→ Required task:
Using the listing below, select the lines with the word "that" and copy them.

→ Supplied records:
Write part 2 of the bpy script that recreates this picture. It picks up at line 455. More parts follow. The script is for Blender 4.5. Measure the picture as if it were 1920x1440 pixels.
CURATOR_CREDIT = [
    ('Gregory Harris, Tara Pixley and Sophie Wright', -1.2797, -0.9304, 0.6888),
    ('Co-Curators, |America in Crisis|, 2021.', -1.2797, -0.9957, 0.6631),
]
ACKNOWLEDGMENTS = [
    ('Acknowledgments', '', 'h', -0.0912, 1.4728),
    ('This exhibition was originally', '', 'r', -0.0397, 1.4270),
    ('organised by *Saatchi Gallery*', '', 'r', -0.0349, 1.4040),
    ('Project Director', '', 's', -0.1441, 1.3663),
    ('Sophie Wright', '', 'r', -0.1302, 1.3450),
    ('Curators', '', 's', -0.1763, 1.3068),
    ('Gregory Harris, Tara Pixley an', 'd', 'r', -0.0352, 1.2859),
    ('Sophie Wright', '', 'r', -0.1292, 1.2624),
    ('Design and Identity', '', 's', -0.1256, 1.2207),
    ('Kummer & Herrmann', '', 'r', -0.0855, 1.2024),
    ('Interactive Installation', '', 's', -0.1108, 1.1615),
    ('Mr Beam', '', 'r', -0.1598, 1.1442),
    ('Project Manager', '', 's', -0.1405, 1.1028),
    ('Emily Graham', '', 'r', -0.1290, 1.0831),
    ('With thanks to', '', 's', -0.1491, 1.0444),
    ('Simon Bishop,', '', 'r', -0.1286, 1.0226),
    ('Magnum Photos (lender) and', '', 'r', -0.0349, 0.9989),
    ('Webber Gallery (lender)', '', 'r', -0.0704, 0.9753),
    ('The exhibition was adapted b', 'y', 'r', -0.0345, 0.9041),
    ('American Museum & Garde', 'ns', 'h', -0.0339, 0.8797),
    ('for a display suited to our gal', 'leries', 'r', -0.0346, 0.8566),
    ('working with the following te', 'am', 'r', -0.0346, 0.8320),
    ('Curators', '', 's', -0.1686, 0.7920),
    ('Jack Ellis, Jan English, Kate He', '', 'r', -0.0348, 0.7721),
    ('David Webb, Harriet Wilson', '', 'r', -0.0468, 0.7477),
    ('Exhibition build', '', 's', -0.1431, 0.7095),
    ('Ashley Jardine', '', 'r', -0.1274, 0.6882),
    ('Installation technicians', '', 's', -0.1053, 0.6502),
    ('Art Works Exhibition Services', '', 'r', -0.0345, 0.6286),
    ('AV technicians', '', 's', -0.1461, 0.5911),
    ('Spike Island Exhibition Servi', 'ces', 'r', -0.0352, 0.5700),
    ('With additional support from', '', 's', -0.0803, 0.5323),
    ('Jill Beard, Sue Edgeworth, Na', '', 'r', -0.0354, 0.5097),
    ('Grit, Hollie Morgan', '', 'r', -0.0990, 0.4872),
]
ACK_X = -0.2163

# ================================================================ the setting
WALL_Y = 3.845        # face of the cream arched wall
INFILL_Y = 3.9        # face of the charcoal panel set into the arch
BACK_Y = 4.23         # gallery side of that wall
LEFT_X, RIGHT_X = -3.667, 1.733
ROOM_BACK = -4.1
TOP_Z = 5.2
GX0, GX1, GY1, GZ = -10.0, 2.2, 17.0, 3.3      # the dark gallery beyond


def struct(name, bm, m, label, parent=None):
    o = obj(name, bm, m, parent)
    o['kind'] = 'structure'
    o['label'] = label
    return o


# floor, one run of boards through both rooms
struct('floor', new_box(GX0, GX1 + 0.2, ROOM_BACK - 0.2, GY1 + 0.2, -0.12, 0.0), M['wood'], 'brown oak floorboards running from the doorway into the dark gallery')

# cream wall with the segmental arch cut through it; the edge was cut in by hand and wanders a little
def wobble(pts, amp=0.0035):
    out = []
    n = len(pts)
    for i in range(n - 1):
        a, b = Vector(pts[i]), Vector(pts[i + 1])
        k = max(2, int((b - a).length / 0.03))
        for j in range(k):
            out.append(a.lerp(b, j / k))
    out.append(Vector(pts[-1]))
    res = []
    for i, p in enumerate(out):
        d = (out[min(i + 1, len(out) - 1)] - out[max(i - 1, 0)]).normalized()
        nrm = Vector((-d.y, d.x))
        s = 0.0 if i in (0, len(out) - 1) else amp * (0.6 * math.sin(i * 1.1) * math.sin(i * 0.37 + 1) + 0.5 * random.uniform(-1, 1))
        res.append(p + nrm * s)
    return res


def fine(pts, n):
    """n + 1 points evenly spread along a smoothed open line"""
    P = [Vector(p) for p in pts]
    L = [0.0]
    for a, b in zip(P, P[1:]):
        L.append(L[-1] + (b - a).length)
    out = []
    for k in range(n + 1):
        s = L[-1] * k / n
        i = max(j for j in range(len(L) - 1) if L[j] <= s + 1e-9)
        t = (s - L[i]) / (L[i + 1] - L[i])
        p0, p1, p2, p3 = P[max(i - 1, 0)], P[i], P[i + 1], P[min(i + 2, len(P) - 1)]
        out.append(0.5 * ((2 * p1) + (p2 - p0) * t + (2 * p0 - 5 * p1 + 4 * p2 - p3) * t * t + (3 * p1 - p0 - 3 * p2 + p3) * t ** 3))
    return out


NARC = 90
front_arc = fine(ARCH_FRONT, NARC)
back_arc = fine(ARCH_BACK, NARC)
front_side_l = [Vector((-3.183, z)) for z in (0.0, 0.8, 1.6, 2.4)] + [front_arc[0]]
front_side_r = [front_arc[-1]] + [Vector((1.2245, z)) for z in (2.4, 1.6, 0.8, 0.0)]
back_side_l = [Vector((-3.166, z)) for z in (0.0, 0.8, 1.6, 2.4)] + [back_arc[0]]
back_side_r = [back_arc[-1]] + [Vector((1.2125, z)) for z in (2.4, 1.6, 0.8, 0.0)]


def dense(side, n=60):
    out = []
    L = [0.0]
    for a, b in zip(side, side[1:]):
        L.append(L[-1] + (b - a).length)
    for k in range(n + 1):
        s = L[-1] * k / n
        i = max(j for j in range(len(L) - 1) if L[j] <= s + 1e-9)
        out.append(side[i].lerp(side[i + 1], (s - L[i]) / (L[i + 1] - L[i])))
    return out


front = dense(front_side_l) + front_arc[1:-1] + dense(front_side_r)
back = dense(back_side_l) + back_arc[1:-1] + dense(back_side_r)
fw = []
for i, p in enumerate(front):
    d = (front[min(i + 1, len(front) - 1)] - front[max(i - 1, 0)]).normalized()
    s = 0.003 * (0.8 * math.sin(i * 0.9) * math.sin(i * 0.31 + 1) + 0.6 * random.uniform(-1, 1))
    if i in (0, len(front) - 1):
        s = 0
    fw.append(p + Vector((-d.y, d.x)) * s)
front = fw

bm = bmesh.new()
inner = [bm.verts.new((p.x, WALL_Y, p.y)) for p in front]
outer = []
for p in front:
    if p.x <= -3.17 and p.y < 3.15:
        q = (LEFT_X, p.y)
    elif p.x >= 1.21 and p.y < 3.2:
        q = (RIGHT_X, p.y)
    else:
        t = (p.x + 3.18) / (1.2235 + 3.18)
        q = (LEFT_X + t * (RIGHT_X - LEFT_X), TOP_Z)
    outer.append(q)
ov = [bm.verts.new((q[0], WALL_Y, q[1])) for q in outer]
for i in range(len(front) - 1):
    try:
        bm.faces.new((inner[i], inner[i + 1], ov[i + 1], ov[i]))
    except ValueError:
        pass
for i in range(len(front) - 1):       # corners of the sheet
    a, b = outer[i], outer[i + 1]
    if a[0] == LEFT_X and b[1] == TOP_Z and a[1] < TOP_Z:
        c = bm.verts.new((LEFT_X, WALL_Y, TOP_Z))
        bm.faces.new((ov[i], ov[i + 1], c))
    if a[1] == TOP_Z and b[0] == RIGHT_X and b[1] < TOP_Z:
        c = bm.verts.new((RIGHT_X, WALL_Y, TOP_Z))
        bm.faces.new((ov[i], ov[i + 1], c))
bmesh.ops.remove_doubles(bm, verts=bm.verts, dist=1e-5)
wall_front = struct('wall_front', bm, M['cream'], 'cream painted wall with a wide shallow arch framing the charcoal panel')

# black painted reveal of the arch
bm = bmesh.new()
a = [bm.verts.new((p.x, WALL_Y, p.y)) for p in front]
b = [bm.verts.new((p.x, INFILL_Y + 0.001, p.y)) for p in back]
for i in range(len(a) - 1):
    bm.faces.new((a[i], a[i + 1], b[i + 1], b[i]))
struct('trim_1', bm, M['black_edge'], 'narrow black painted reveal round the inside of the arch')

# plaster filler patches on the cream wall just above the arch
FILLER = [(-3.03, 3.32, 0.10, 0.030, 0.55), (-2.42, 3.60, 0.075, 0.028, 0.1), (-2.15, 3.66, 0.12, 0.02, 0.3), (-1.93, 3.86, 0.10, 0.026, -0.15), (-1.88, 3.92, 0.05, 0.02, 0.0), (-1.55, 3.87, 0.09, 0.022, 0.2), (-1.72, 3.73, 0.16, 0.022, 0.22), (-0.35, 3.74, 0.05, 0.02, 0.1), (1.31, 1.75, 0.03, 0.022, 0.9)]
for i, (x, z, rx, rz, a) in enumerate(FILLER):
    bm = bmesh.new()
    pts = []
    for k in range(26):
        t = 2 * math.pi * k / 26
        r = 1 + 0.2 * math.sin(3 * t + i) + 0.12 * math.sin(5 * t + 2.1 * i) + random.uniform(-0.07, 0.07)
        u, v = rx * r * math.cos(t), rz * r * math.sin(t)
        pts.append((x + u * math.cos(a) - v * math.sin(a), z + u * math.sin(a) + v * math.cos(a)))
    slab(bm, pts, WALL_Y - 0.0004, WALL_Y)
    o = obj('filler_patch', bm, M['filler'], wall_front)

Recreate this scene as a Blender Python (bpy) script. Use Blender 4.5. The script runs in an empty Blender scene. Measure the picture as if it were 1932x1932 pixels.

→ Answer below:
Write part 2 of the bpy script that recreates this picture. It picks up at line 455. More parts follow. The script is for Blender 4.5. Measure the picture as if it were 1920x1440 pixels.
BACK_Y = 4.23         # gallery side of that wall